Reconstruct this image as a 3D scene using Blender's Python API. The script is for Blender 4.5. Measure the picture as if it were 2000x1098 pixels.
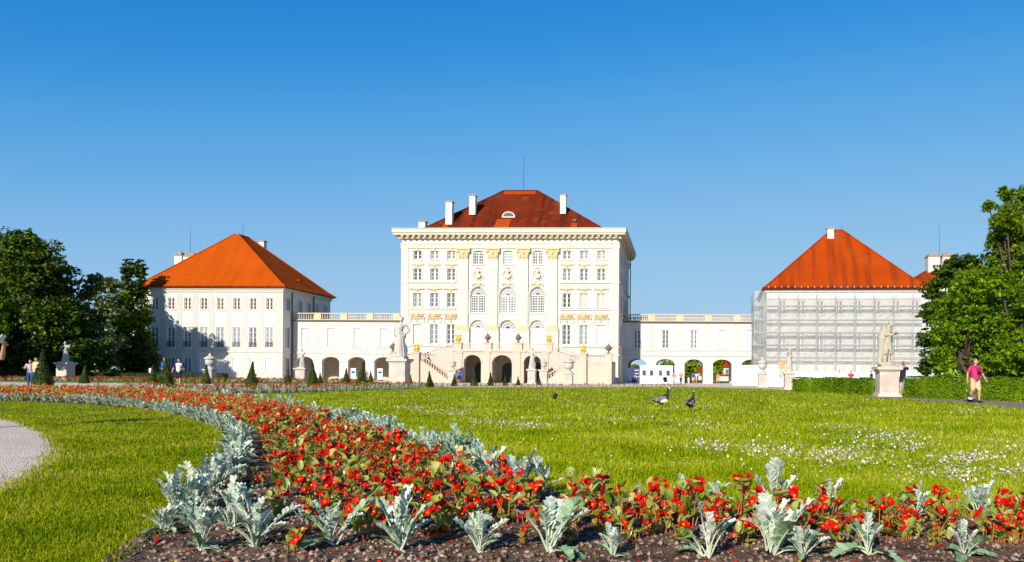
import bpy, bmesh, math, random
import numpy as np
from mathutils import Vector, Matrix, Euler

# ------------------------------------------------------------------ scene, camera, light
scene = bpy.context.scene
for o in list(bpy.data.objects):
    bpy.data.objects.remove(o)
COL = scene.collection
random.seed(7); RNG = np.random.default_rng(11)
PI = math.pi

F = 1500.0; TH = math.radians(3.0); RO = math.atan(.008); PX = 1251.0; PY = 730.0; EYE = 1.05
cam = bpy.data.cameras.new('camera'); camo = bpy.data.objects.new('camera', cam); COL.objects.link(camo)
cam.sensor_width = 36.0; cam.lens = 36.0 * F / 2000.0
cam.shift_x = -(PX - 1000.0) / 2000.0; cam.shift_y = (PY - 549.0) / 2000.0
cam.clip_start = .1; cam.clip_end = 6000
_R = Vector((math.cos(TH), math.sin(TH), 0)); _U = Vector((0, 0, 1)); _Fw = Vector((-math.sin(TH), math.cos(TH), 0))
_cx = _R * math.cos(RO) + _U * math.sin(RO); _cy = -_R * math.sin(RO) + _U * math.cos(RO)
camo.matrix_world = Matrix(((_cx.x, _cy.x, -_Fw.x, 0), (_cx.y, _cy.y, -_Fw.y, 0), (_cx.z, _cy.z, -_Fw.z, EYE), (0, 0, 0, 1)))
scene.camera = camo

SUN_AZ = math.radians(17.0)      # the sun stands behind the viewer, a little to the left
SUN_EL = math.radians(25.0)
world = bpy.data.worlds.new('World'); scene.world = world; world.use_nodes = True
wn = world.node_tree; wn.nodes.clear()
w_out = wn.nodes.new('ShaderNodeOutputWorld'); w_bg = wn.nodes.new('ShaderNodeBackground')
w_sky = wn.nodes.new('ShaderNodeTexSky'); w_sky.sky_type = 'NISHITA'; w_sky.sun_disc = False
w_sky.sun_elevation = SUN_EL; w_sky.sun_rotation = PI + SUN_AZ
w_sky.air_density = 1.0; w_sky.dust_density = 0.0; w_sky.ozone_density = 4.5; w_sky.altitude = 1200
# the camera's tone curve for the sky: deep blue overhead, a soft pale blue low down
def _scale(k):
    n = wn.nodes.new('ShaderNodeVectorMath'); n.operation = 'SCALE'; n.inputs['Scale'].default_value = k; return n
w_a = _scale(1 / 12); w_b = _scale(12.0); w_cv = wn.nodes.new('ShaderNodeRGBCurve'); w_cv.mapping.extend = 'HORIZONTAL'
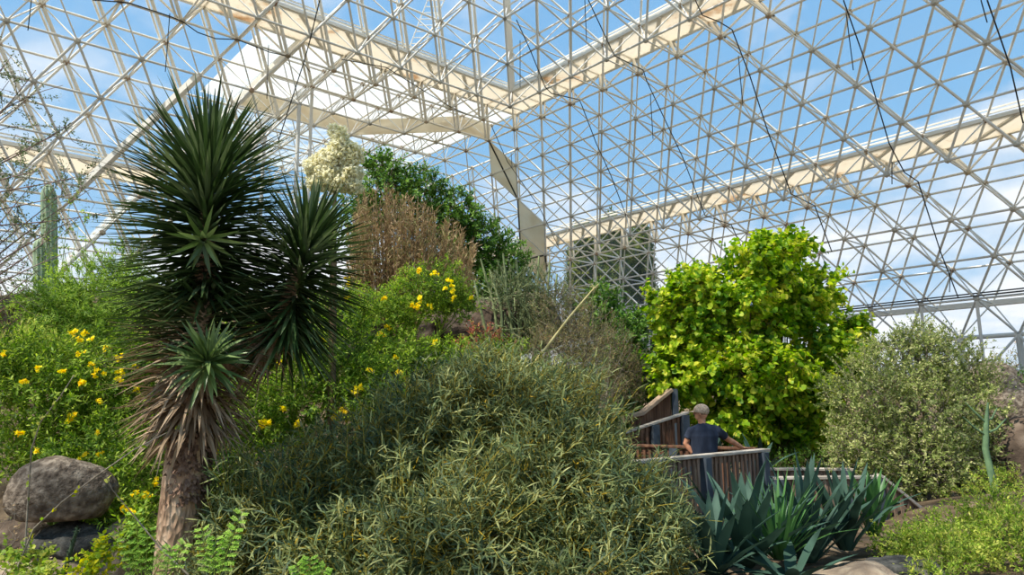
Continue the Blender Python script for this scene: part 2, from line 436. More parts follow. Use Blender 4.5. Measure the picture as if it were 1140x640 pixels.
# base of the facades: posts, braces and sill under the lowest tubes
def base(side, root, ys):
    f = (lambda a, b, k: L(a, b, k)) if side == 'R' else (lambda a, b, k: L(b, a, k))
    g = G()
    for y in ys:
        a = f(-4.5, y, -7); tubes(g, a, f(-4.5, y, -10.5), .06, n=8)
        tubes(g, f(-5, y - .5, -8), f(-5, y - .5, -10.5), .12, n=8)
        for s in (-.5, .5): tubes(g, f(-5, y + s, -8), f(-4.5, y, -9), .05, n=6)
    tubes(g, f(-4.5, ys[0], -9), f(-4.5, ys[-1], -9), .05, n=6)
    tubes(g, f(-5, ys[0] - .5, -8), f(-5, ys[-1] + .5, -8), .09, n=8)
    g.build('base_posts', M_IN, root)
    g = G(); A, B = f(-5.5, ys[0], -7), f(-5.5, ys[-1], -7); beam(g, A, B, .3, .22); g.build('eaves_beam', M_OUT, root)
    g = G(); z = np.array([0, 0, .1]); A, B = f(-4.45, ys[0], -7), f(-4.45, ys[-1], -7); tubes(g, A + z, B + z, .035); tubes(g, A + z * 2, B + z * 2, .03); g.build('sprinkler_pipe', plain('dark_grey_pipe', '4b4d4f'), root)
base('R', ROOT_R, np.arange(-8.5, YMAX)); base('L', ROOT_L, np.arange(10.5, YMAX + 3))
# ------------------------------------------------------------------ ground
from mathutils import noise as mn
def sstep(a, b, x):
    t = np.clip((x - a) / (b - a), 0, 1); return t * t * (3 - 2 * t)
def hgt(x, y):
    x = np.asarray(x, float); y = np.asarray(y, float)
    back = 2.6 * sstep(15, 26, y)
    hill = 3.0 * sstep(8.5, 15, y) * sstep(1.5, -2.5, x) + 2.3 * sstep(16, 22, y) * sstep(3, -3, x)
    slope = .25 * sstep(8, 3, y) * sstep(2, 4, x) + .55 * sstep(4.5, 7, x) * sstep(5, 8, y) * sstep(13, 9, y)
    h = -.05 + np.maximum(back, hill) + slope + .12 * np.sin(x * .9 + 1) * np.sin(y * .7)
    return np.where(y > 44, 2.4, h)
nx, ny = 110, 120
xs = np.linspace(-40, 42, nx); ys = np.linspace(-3, 46, ny)
X, Y = np.meshgrid(xs, ys, indexing='ij'); Z = hgt(X, Y)
g = G(); V = np.stack([X, Y, Z], -1).reshape(-1, 3)
i, j = np.meshgrid(np.arange(nx - 1), np.arange(ny - 1), indexing='ij'); a = (i * ny + j).ravel()
g.add(V, np.stack([a, a + ny, a + ny + 1, a + 1], 1))
M_SOIL = noisemat('dry_leaf_littered_soil', [(.3, '3a2f24'), (.5, '5e4f3e'), (.65, '7e6d58')], scale=3, rough=.95, bump=.6, spec=.1)
floor = g.build('floor', M_SOIL); tag(floor, kind='structure')
# the desert outside the glass, starting beyond the walls
g = G()
R_ = []
for k in range(48):
    t = k / 48 * 2 * PI; R_.append((math.cos(t), math.sin(t)))
rr = [58, 90, 150, 320]; V = []
for q, r in enumerate(rr):
    for c, s in R_: V.append((c * r, s * r + 10, 2.2 + q * 1.2 * (1 if s > -.2 else .2)))
F = [(q * 48 + k, (q + 1) * 48 + k, (q + 1) * 48 + (k + 1) % 48, q * 48 + (k + 1) % 48) for q in range(3) for k in range(48)]
g.add(V, F); 
g.add([(c * 58, s * 58 + 10, 2.2) for c, s in R_] + [(c * 40, s * 40 + 8, -1.5) for c, s in R_], [(k, (k + 1) % 48, 48 + (k + 1) % 48, 48 + k) for k in range(48)])
M_DES = noisemat('tan_desert_scrub_ground', [(.35, '6f7048'), (.5, '9a8f66'), (.65, 'b0a47c')], scale=.3, rough=.95, bump=0, spec=.1)
tag(g.build('terrain', M_DES), kind='structure')

# ------------------------------------------------------------------ rocks
def rockmat(name, a, b, c, scale=3):
    return noisemat(name, [(.32, a), (.5, b), (.66, c)], scale=scale, rough=.9, bump=.9, detail=10, bscale=max(12, scale * 2.2), spec=.15, bdist=.04)
M_ROCK = rockmat('grey_brown_granite', '4e4237', '75685a', '9a8c7b', 13)
M_ROCKD = rockmat('dark_brown_rock', '3c322a', '5a4c40', '77685a', 3)
M_SLATE = rockmat('blue_grey_slate', '34332f', '4a4843', '625f58', 10)
M_TANR = rockmat('tan_flagstone', '6e5f50', '8c7b68', 'a89880', 6)
def rock(c, r, seed, mat, rough=.22, rot=0, base=ICO4, name='boulder', flat=.0):
    V0, F = base; V = V0.copy(); off = Vector((seed * 7.3, seed * 3.1, seed * 1.7))
    for i, v in enumerate(V):
        p = Vector(v)
        d = 1 + rough * (mn.noise(p * 1.1 + off) * 1.0 + .45 * mn.noise(p * 2.6 + off) + .2 * mn.noise(p * 6 + off))
        d -= rough * .5 * abs(mn.noise(p * 1.7 - off))
        V[i] = v * d
    V[:, 2] = np.where(V[:, 2] < -.6, -.6 + (V[:, 2] + .6) * .3, V[:, 2])
    if flat: V[:, 2] = np.clip(V[:, 2], -flat, flat)
    V = V * np.array(r); c_, s_ = math.cos(rot), math.sin(rot)
    V = np.stack([V[:, 0] * c_ - V[:, 1] * s_, V[:, 0] * s_ + V[:, 1] * c_, V[:, 2]], 1)
    g = G(); g.add(V, F); o = g.build(name, mat); o.location = Vector(c); return o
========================
### Goal
Count the lines of the data that contain the string "this", and reply with that number alone.

### Complete response
2